* Begin Provided data *

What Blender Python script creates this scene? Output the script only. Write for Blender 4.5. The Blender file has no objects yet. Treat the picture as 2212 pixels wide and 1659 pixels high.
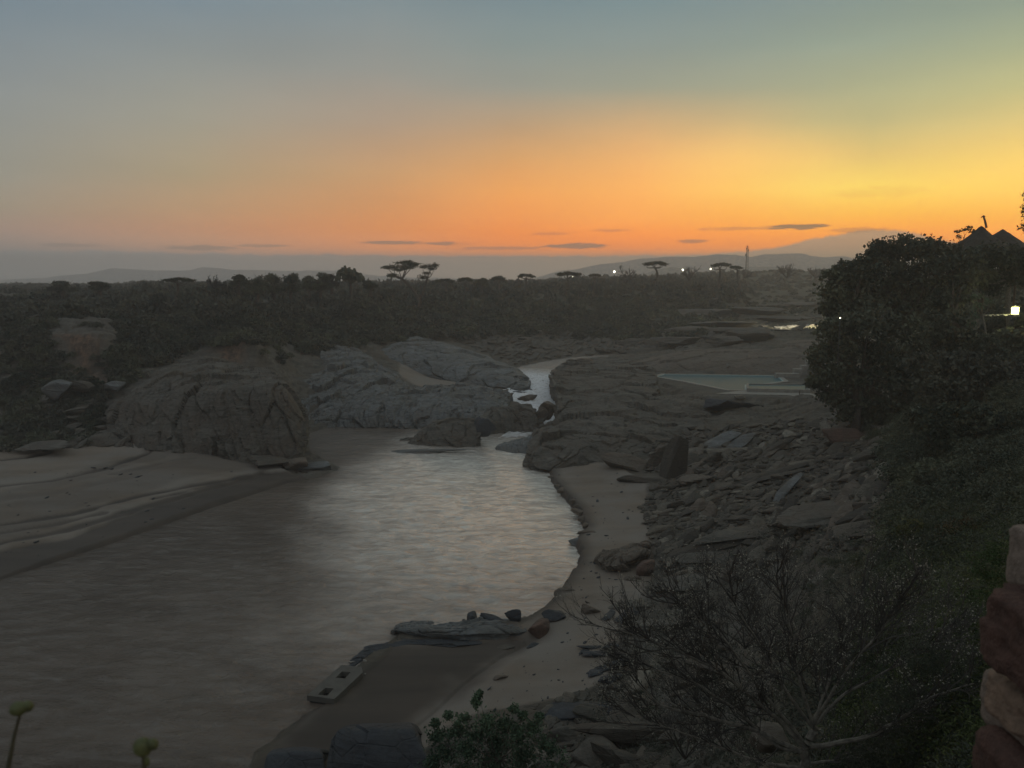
import bpy, math, random
import numpy as np
from mathutils import Vector, Matrix, Euler
random.seed(7)
RS = np.random.RandomState(11)
C = bpy.context.scene.collection
H = 22.0; FP = 1661.3; P = math.radians(7.51); CP = math.cos(P); SP = math.sin(P)

# ------------------------------------------------------------------ camera maths: turn a bearing into a point
def ray(u, v):
    a = (u-1106.0)/FP; b = (829.5-v)/FP
    return a, CP+b*SP, -SP+b*CP
def at(u, v, y):
    r = ray(u, v); s = y/r[1]
    return np.array((r[0]*s, y, H+r[2]*s))
def on(u, v, z):
    r = ray(u, v); s = (z-H)/r[2]
    return np.array((r[0]*s, r[1]*s, z))
def V(v, z):
    p = on(1106, v, z); return (p[1], z)

# ------------------------------------------------------------------ noise
def _h(ix, iy, iz, seed):
    h = (ix*374761393 + iy*668265263 + iz*1440662683 + seed*974634777) & 0xffffffff
    h = ((h ^ (h >> 13))*1274126177) & 0xffffffff
    h = ((h ^ (h >> 16))*2246822519) & 0xffffffff
    return ((h ^ (h >> 15)) & 0xffffff)/float(0xffffff)*2-1
def vn(p, seed=0):
    p = np.asarray(p, float)
    i = np.floor(p).astype(np.int64); f = p-i; f = f*f*f*(f*(f*6-15)+10)
    x, y, z = i[..., 0], i[..., 1], i[..., 2]
    r = 0
    for dx in (0, 1):
        wx = f[..., 0] if dx else 1-f[..., 0]
        for dy in (0, 1):
            wy = f[..., 1] if dy else 1-f[..., 1]
            for dz in (0, 1):
                wz = f[..., 2] if dz else 1-f[..., 2]
                r = r + _h(x+dx, y+dy, z+dz, seed)*wx*wy*wz
    return r
def fbm(p, o=4, seed=0, g=.5, l=2.03):
    p = np.asarray(p, float); r = 0; a = 1; s = 0
    for k in range(o):
        r = r+a*vn(p, seed+k*17); s += a; a *= g; p = p*l+13.7
    return r/s
def ridge(p, o=4, seed=0):
    p = np.asarray(p, float); r = 0; a = 1; s = 0
    for k in range(o):
        r = r+a*(1-2*np.abs(vn(p, seed+k*17))); s += a; a *= .5; p = p*2.1+7.1
    return r/s
def sstep(a, b, x):
    t = np.clip((x-a)/(b-a), 0, 1); return t*t*(3-2*t)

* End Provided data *

-- Task to carry out --
Pictures are excluded; extract exactly the lines from the start of the data through the line that holds "H = 22.0; FP", both ends included.

-- Full response --
What Blender Python script creates this scene? Output the script only. Write for Blender 4.5. The Blender file has no objects yet. Treat the picture as 2212 pixels wide and 1659 pixels high.
import bpy, math, random
import numpy as np
from mathutils import Vector, Matrix, Euler
random.seed(7)
RS = np.random.RandomState(11)
C = bpy.context.scene.collection
H = 22.0; FP = 1661.3; P = math.radians(7.51); CP = math.cos(P); SP = math.sin(P)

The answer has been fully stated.